### Data lines
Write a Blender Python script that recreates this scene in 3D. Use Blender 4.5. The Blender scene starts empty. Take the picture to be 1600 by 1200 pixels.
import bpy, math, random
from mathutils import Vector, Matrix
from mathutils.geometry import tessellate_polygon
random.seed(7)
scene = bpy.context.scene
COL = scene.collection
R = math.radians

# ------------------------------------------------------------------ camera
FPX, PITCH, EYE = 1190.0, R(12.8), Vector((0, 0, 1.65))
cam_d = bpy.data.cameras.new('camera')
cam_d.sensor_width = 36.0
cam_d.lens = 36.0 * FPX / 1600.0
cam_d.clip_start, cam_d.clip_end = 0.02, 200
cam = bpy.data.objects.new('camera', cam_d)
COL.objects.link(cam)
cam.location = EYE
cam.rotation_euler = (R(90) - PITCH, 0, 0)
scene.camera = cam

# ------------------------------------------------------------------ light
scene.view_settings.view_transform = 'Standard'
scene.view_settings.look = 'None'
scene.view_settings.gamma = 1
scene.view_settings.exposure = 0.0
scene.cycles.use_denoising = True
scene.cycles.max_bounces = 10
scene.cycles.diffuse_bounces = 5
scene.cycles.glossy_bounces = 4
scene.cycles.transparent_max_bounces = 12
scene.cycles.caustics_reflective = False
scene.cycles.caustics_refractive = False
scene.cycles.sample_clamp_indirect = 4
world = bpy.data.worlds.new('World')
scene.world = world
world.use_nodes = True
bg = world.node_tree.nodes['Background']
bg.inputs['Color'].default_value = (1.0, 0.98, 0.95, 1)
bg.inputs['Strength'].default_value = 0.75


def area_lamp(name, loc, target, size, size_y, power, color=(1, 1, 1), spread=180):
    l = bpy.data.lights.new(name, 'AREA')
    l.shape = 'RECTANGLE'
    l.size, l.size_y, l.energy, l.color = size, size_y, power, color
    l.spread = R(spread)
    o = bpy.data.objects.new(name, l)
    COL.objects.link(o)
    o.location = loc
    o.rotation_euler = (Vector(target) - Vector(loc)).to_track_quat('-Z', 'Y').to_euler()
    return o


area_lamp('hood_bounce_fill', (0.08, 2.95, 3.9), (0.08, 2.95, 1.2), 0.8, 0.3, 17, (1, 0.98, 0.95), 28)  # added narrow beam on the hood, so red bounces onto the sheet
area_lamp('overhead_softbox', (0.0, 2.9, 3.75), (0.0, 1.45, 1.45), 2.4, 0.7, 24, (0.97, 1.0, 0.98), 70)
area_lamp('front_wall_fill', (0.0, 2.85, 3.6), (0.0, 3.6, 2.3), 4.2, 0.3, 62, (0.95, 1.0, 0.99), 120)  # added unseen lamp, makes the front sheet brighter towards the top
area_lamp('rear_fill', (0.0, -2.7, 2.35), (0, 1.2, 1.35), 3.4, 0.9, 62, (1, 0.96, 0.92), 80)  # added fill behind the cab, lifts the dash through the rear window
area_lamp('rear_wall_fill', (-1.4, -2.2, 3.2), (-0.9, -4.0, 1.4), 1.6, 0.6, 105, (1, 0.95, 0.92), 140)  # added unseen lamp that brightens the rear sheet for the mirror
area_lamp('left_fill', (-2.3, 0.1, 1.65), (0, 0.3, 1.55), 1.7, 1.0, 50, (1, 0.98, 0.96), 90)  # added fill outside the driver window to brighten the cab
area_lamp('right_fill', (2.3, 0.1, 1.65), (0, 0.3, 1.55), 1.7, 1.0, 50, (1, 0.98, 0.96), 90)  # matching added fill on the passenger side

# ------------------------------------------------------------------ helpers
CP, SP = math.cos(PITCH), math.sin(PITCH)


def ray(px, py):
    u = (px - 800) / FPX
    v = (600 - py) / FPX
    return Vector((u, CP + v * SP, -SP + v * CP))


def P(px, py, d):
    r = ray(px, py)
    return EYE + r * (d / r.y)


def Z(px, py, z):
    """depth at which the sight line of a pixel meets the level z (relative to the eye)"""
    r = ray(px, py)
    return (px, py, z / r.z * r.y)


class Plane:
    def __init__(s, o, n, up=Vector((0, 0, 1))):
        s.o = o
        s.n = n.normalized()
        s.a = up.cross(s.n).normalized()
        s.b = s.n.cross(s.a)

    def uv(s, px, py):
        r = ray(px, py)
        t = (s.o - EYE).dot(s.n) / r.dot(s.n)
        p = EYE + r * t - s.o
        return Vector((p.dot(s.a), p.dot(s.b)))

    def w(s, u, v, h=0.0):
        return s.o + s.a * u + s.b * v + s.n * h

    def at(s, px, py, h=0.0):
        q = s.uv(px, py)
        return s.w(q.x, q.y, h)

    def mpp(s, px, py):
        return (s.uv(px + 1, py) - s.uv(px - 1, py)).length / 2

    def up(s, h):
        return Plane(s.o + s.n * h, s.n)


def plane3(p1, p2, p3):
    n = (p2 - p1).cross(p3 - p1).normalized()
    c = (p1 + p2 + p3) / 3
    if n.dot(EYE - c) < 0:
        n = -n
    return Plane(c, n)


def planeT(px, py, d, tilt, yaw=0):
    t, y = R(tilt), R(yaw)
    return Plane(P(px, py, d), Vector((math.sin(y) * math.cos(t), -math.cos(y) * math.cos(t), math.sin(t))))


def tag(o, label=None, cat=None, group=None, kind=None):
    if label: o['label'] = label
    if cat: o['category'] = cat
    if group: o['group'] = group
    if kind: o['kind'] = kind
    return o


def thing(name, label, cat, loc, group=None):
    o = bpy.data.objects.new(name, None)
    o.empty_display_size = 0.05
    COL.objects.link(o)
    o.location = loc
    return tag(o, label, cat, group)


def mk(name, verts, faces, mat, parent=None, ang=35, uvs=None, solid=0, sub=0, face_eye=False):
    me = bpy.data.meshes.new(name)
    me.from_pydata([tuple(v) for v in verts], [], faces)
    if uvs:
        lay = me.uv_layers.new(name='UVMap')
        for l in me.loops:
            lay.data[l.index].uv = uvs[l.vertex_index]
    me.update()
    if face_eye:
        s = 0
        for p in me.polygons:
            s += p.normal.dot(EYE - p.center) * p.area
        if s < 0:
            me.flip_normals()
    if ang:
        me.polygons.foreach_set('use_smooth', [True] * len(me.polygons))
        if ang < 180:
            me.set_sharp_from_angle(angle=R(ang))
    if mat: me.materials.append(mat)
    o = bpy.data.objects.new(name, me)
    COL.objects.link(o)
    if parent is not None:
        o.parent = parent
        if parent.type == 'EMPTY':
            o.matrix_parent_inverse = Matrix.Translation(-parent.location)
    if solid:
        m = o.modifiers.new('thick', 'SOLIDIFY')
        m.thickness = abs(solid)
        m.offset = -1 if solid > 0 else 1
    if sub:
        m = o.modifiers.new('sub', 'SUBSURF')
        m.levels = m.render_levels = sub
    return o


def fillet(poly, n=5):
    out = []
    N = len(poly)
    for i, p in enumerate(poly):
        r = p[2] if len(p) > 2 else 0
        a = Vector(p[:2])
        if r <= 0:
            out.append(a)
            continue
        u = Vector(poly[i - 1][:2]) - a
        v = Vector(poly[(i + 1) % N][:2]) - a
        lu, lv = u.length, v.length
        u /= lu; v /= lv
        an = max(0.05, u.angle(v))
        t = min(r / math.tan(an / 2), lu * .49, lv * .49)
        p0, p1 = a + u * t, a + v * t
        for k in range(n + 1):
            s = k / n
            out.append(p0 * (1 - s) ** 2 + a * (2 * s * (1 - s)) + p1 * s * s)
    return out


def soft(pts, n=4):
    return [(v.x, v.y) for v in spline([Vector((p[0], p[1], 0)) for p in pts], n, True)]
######
[Instructions for the task]
Produce an exact copy of the whole listing.

[Result of the exercise]
Write a Blender Python script that recreates this scene in 3D. Use Blender 4.5. The Blender scene starts empty. Take the picture to be 1600 by 1200 pixels.
import bpy, math, random
from mathutils import Vector, Matrix
from mathutils.geometry import tessellate_polygon
random.seed(7)
scene = bpy.context.scene
COL = scene.collection
R = math.radians

# ------------------------------------------------------------------ camera
FPX, PITCH, EYE = 1190.0, R(12.8), Vector((0, 0, 1.65))
cam_d = bpy.data.cameras.new('camera')
cam_d.sensor_width = 36.0
cam_d.lens = 36.0 * FPX / 1600.0
cam_d.clip_start, cam_d.clip_end = 0.02, 200
cam = bpy.data.objects.new('camera', cam_d)
COL.objects.link(cam)
cam.location = EYE
cam.rotation_euler = (R(90) - PITCH, 0, 0)
scene.camera = cam

# ------------------------------------------------------------------ light
scene.view_settings.view_transform = 'Standard'
scene.view_settings.look = 'None'
scene.view_settings.gamma = 1
scene.view_settings.exposure = 0.0
scene.cycles.use_denoising = True
scene.cycles.max_bounces = 10
scene.cycles.diffuse_bounces = 5
scene.cycles.glossy_bounces = 4
scene.cycles.transparent_max_bounces = 12
scene.cycles.caustics_reflective = False
scene.cycles.caustics_refractive = False
scene.cycles.sample_clamp_indirect = 4
world = bpy.data.worlds.new('World')
scene.world = world
world.use_nodes = True
bg = world.node_tree.nodes['Background']
bg.inputs['Color'].default_value = (1.0, 0.98, 0.95, 1)
bg.inputs['Strength'].default_value = 0.75


def area_lamp(name, loc, target, size, size_y, power, color=(1, 1, 1), spread=180):
    l = bpy.data.lights.new(name, 'AREA')
    l.shape = 'RECTANGLE'
    l.size, l.size_y, l.energy, l.color = size, size_y, power, color
    l.spread = R(spread)
    o = bpy.data.objects.new(name, l)
    COL.objects.link(o)
    o.location = loc
    o.rotation_euler = (Vector(target) - Vector(loc)).to_track_quat('-Z', 'Y').to_euler()
    return o


area_lamp('hood_bounce_fill', (0.08, 2.95, 3.9), (0.08, 2.95, 1.2), 0.8, 0.3, 17, (1, 0.98, 0.95), 28)  # added narrow beam on the hood, so red bounces onto the sheet
area_lamp('overhead_softbox', (0.0, 2.9, 3.75), (0.0, 1.45, 1.45), 2.4, 0.7, 24, (0.97, 1.0, 0.98), 70)
area_lamp('front_wall_fill', (0.0, 2.85, 3.6), (0.0, 3.6, 2.3), 4.2, 0.3, 62, (0.95, 1.0, 0.99), 120)  # added unseen lamp, makes the front sheet brighter towards the top
area_lamp('rear_fill', (0.0, -2.7, 2.35), (0, 1.2, 1.35), 3.4, 0.9, 62, (1, 0.96, 0.92), 80)  # added fill behind the cab, lifts the dash through the rear window
area_lamp('rear_wall_fill', (-1.4, -2.2, 3.2), (-0.9, -4.0, 1.4), 1.6, 0.6, 105, (1, 0.95, 0.92), 140)  # added unseen lamp that brightens the rear sheet for the mirror
area_lamp('left_fill', (-2.3, 0.1, 1.65), (0, 0.3, 1.55), 1.7, 1.0, 50, (1, 0.98, 0.96), 90)  # added fill outside the driver window to brighten the cab
area_lamp('right_fill', (2.3, 0.1, 1.65), (0, 0.3, 1.55), 1.7, 1.0, 50, (1, 0.98, 0.96), 90)  # matching added fill on the passenger side

# ------------------------------------------------------------------ helpers
CP, SP = math.cos(PITCH), math.sin(PITCH)


def ray(px, py):
    u = (px - 800) / FPX
    v = (600 - py) / FPX
    return Vector((u, CP + v * SP, -SP + v * CP))


def P(px, py, d):
    r = ray(px, py)
    return EYE + r * (d / r.y)


def Z(px, py, z):
    """depth at which the sight line of a pixel meets the level z (relative to the eye)"""
    r = ray(px, py)
    return (px, py, z / r.z * r.y)


class Plane:
    def __init__(s, o, n, up=Vector((0, 0, 1))):
        s.o = o
        s.n = n.normalized()
        s.a = up.cross(s.n).normalized()
        s.b = s.n.cross(s.a)

    def uv(s, px, py):
        r = ray(px, py)
        t = (s.o - EYE).dot(s.n) / r.dot(s.n)
        p = EYE + r * t - s.o
        return Vector((p.dot(s.a), p.dot(s.b)))

    def w(s, u, v, h=0.0):
        return s.o + s.a * u + s.b * v + s.n * h

    def at(s, px, py, h=0.0):
        q = s.uv(px, py)
        return s.w(q.x, q.y, h)

    def mpp(s, px, py):
        return (s.uv(px + 1, py) - s.uv(px - 1, py)).length / 2

    def up(s, h):
        return Plane(s.o + s.n * h, s.n)


def plane3(p1, p2, p3):
    n = (p2 - p1).cross(p3 - p1).normalized()
    c = (p1 + p2 + p3) / 3
    if n.dot(EYE - c) < 0:
        n = -n
    return Plane(c, n)


def planeT(px, py, d, tilt, yaw=0):
    t, y = R(tilt), R(yaw)
    return Plane(P(px, py, d), Vector((math.sin(y) * math.cos(t), -math.cos(y) * math.cos(t), math.sin(t))))


def tag(o, label=None, cat=None, group=None, kind=None):
    if label: o['label'] = label
    if cat: o['category'] = cat
    if group: o['group'] = group
    if kind: o['kind'] = kind
    return o


def thing(name, label, cat, loc, group=None):
    o = bpy.data.objects.new(name, None)
    o.empty_display_size = 0.05
    COL.objects.link(o)
    o.location = loc
    return tag(o, label, cat, group)


def mk(name, verts, faces, mat, parent=None, ang=35, uvs=None, solid=0, sub=0, face_eye=False):
    me = bpy.data.meshes.new(name)
    me.from_pydata([tuple(v) for v in verts], [], faces)
    if uvs:
        lay = me.uv_layers.new(name='UVMap')
        for l in me.loops:
            lay.data[l.index].uv = uvs[l.vertex_index]
    me.update()
    if face_eye:
        s = 0
        for p in me.polygons:
            s += p.normal.dot(EYE - p.center) * p.area
        if s < 0:
            me.flip_normals()
    if ang:
        me.polygons.foreach_set('use_smooth', [True] * len(me.polygons))
        if ang < 180:
            me.set_sharp_from_angle(angle=R(ang))
    if mat: me.materials.append(mat)
    o = bpy.data.objects.new(name, me)
    COL.objects.link(o)
    if parent is not None:
        o.parent = parent
        if parent.type == 'EMPTY':
            o.matrix_parent_inverse = Matrix.Translation(-parent.location)
    if solid:
        m = o.modifiers.new('thick', 'SOLIDIFY')
        m.thickness = abs(solid)
        m.offset = -1 if solid > 0 else 1
    if sub:
        m = o.modifiers.new('sub', 'SUBSURF')
        m.levels = m.render_levels = sub
    return o


def fillet(poly, n=5):
    out = []
    N = len(poly)
    for i, p in enumerate(poly):
        r = p[2] if len(p) > 2 else 0
        a = Vector(p[:2])
        if r <= 0:
            out.append(a)
            continue
        u = Vector(poly[i - 1][:2]) - a
        v = Vector(poly[(i + 1) % N][:2]) - a
        lu, lv = u.length, v.length
        u /= lu; v /= lv
        an = max(0.05, u.angle(v))
        t = min(r / math.tan(an / 2), lu * .49, lv * .49)
        p0, p1 = a + u * t, a + v * t
        for k in range(n + 1):
            s = k / n
            out.append(p0 * (1 - s) ** 2 + a * (2 * s * (1 - s)) + p1 * s * s)
    return out


def soft(pts, n=4):
    return [(v.x, v.y) for v in spline([Vector((p[0], p[1], 0)) for p in pts], n, True)]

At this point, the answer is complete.